The present invention relates to a method for gas carburizing steel parts used, for example, in the automobile industry or machine industry.

When gas carburizing of steel treatment objects is carried out, the carburizing treatment time can be shortened by raising the carburizing temperature. However, if the carburizing temperature becomes too high, the treatment object melts down. For this reason, the carburizing temperature that has been conventionally used in practice was less than the eutectic point temperature (in the case of an iron-carbon equilibrium diagram shown in Fig. 1, it is the C point temperature which is 1147°C) at which the liquid phase is transformed into γ iron and cementite, and usually was not higher than 1050°C.

In order to shorten the carburizing treatment time at the conventional carburizing temperature, the carburizing treatment was carried out till the concentration of carbon in the surface layer of the treatment object became higher than the final target value, and then diffusion treatment which caused the carbon in the surface layer of the treatment object to diffuse was carried out in a high-temperature atmosphere with a carbon concentration less than that of the carburizing atmosphere, thereby decreasing the carbon concentration in the surface layer to the final target value (Japanese Examined Patent Publication No. 1994-45868).

However, when the carburizing temperature is limited to a temperature less than the eutectic point temperature, the diffusion rate of carbon atoms in the treatment object is restricted. Therefore, the carburizing time cannot be shortened significantly. Thus, the problem is that the diffusion treatment requires a long time, thereby reducing productivity.

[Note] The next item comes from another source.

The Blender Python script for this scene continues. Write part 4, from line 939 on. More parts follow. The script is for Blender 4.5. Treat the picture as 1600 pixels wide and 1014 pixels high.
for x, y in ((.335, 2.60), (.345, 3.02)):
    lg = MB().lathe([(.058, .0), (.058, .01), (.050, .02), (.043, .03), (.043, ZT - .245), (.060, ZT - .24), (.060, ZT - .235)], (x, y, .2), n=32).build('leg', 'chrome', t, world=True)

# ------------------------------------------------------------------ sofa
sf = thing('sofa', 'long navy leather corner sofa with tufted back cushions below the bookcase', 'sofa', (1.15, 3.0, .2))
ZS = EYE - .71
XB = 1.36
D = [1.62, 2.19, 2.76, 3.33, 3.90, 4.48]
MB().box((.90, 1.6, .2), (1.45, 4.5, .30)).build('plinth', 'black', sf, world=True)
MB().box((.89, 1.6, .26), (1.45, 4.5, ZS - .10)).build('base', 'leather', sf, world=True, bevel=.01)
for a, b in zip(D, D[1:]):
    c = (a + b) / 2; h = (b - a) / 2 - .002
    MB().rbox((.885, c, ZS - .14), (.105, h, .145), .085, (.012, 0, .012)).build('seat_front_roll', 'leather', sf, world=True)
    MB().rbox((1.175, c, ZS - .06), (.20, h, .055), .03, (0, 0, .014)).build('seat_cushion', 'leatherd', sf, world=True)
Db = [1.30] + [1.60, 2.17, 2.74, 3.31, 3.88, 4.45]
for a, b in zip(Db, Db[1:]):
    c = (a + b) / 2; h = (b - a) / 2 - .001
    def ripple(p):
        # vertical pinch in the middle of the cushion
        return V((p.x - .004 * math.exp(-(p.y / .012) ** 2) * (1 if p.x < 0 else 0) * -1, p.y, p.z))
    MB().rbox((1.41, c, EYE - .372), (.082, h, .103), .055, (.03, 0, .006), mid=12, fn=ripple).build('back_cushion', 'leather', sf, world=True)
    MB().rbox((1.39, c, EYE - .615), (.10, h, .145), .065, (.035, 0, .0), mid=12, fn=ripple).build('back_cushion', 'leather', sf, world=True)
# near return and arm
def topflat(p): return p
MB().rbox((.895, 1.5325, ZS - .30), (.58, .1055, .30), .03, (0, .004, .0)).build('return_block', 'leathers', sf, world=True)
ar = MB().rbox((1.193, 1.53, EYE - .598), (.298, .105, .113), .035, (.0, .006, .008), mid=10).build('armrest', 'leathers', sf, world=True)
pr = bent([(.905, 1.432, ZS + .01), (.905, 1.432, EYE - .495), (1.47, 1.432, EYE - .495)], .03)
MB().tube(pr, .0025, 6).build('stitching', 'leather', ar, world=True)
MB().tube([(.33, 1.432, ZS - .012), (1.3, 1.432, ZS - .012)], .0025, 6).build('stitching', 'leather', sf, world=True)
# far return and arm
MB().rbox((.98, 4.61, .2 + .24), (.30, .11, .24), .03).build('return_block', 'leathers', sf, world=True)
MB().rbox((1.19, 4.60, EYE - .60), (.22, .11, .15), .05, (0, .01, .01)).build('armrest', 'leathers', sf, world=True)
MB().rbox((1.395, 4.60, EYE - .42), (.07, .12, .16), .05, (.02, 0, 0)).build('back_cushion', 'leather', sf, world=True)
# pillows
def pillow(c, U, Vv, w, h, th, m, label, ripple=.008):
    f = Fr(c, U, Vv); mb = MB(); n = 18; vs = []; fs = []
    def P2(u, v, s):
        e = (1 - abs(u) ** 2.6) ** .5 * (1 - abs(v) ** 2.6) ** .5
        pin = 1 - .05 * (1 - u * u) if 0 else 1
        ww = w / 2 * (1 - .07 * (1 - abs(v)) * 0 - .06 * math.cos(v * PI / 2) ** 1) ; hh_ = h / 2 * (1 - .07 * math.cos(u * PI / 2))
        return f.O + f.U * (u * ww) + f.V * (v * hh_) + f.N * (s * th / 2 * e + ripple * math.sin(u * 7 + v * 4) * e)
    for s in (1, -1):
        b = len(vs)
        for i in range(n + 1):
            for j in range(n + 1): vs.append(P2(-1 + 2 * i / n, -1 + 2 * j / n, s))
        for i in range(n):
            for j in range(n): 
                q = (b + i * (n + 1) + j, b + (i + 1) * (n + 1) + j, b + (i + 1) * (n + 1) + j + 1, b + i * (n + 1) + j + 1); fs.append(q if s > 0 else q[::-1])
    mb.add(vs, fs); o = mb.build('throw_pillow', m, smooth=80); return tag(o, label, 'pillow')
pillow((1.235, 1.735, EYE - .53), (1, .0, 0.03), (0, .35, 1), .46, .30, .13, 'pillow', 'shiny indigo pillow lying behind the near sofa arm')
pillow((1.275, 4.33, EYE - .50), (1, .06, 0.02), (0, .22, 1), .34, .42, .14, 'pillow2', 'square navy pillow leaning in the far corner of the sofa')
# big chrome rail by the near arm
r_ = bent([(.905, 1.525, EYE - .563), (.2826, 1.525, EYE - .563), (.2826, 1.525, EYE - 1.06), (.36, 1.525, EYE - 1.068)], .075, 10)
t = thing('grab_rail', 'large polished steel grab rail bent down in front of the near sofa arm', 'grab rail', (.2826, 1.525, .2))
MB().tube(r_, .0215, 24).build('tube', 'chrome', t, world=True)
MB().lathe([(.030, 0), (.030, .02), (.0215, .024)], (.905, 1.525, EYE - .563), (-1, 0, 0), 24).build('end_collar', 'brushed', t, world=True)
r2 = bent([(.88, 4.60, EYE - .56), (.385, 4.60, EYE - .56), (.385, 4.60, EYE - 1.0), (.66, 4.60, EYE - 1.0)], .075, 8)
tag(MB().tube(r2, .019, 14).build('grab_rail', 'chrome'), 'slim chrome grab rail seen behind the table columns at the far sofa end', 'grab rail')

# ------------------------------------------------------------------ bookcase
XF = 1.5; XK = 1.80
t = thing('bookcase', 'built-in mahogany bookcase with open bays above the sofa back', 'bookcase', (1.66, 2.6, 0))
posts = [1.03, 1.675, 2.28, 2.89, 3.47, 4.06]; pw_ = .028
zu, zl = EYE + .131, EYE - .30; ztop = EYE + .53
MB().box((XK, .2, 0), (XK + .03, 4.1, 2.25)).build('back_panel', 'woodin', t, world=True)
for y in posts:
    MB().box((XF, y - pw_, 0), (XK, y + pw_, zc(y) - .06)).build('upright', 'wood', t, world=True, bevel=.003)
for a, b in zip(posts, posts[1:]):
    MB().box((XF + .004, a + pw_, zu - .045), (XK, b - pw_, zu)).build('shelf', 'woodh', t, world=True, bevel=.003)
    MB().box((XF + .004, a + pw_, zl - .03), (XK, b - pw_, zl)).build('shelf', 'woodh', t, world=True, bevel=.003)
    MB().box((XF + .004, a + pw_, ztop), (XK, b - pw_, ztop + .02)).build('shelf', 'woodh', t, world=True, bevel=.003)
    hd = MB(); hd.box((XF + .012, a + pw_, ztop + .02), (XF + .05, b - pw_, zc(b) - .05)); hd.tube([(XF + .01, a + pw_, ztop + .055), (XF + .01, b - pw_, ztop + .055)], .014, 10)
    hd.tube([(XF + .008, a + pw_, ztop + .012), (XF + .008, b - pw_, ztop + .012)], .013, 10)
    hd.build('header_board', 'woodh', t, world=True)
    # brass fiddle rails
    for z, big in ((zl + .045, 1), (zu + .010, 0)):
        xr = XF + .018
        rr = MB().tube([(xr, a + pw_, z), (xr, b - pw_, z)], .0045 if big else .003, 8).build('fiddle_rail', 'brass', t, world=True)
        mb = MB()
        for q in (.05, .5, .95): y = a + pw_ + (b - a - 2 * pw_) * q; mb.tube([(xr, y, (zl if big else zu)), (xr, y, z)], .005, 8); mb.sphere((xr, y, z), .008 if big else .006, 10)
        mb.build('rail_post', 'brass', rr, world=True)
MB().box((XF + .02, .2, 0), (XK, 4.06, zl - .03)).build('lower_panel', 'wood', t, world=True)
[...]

It is an object of the present invention to provide a method of gas carburizing capable of resolving the aforesaid conventional problems.

A method of gas carburizing according to an aspect of the present invention comprises the steps of predetermining limiting carburizing conditions at which the surface layer of a sample of a steel treatment object present in a carburizing atmosphere is austenitized without melting at a carburizing temperature which is not higher than a peritectic point temperature at which δ iron and liquid phase are transformed into γ iron and not less than a eutectic point temperature at which liquid phase is transformed into γ iron and cementite; and gas carburizing the treatment object under carburizing conditions which are set so as not to contradict the limiting carburizing conditions, at a carburizing temperature which is not higher than the peritectic point temperature and not less than the eutectic point temperature, wherein the limiting carburizing conditions comprise an upper limit value of a partial pressure of carburizing gas in the carburizing atmosphere at which the surface layer of the sample is austenitized without melting. Thus, the carburizing time is shortened by gas carburizing the treatment object which is austenitized by being heated to a highest possible temperature. By increasing the carburizing gas concentration in the carburizing atmosphere, the hardened layer of the treatment object can be prevented from becoming shallow and have sufficient thickness within a short time.
The treatment object is austenitized when heated to a temperature above the GS line or ES line in the iron-carbon equilibrium diagram shown in Fig. 1. If the concentration of carbon in the surface layer of the treatment object exceeds the JE line, melting is started in the surface layer. The present inventor has found out that an upper limit value of a partial pressure of carburizing gas at which the surface layer of the treatment object is not melted exists under given carburizing conditions such as carburizing temperature and carburizing time, and that this upper limit value decreases with the increase in carburizing temperature and increases with the decrease in carburizing time. Because the carburizing temperature range in the method of gas carburizing in accordance with the present invention is from not higher than the peritectic point temperature (1494°C) to not less than the eutectic point temperature (1147°C), the carburizing time can be greatly reduced. Moreover, setting the partial pressure of carburizing gas to not higher than the predetermined upper limit value makes it possible to carry out carburizing at a high temperature without causing melting in the surface layer of the treatment object. As a result, the amount of consumed energy can be greatly reduced and energy can be saved. Furthermore, the gas carburizing process can be carried out in series with other processes, for example, machining processes or different heat treatment processes.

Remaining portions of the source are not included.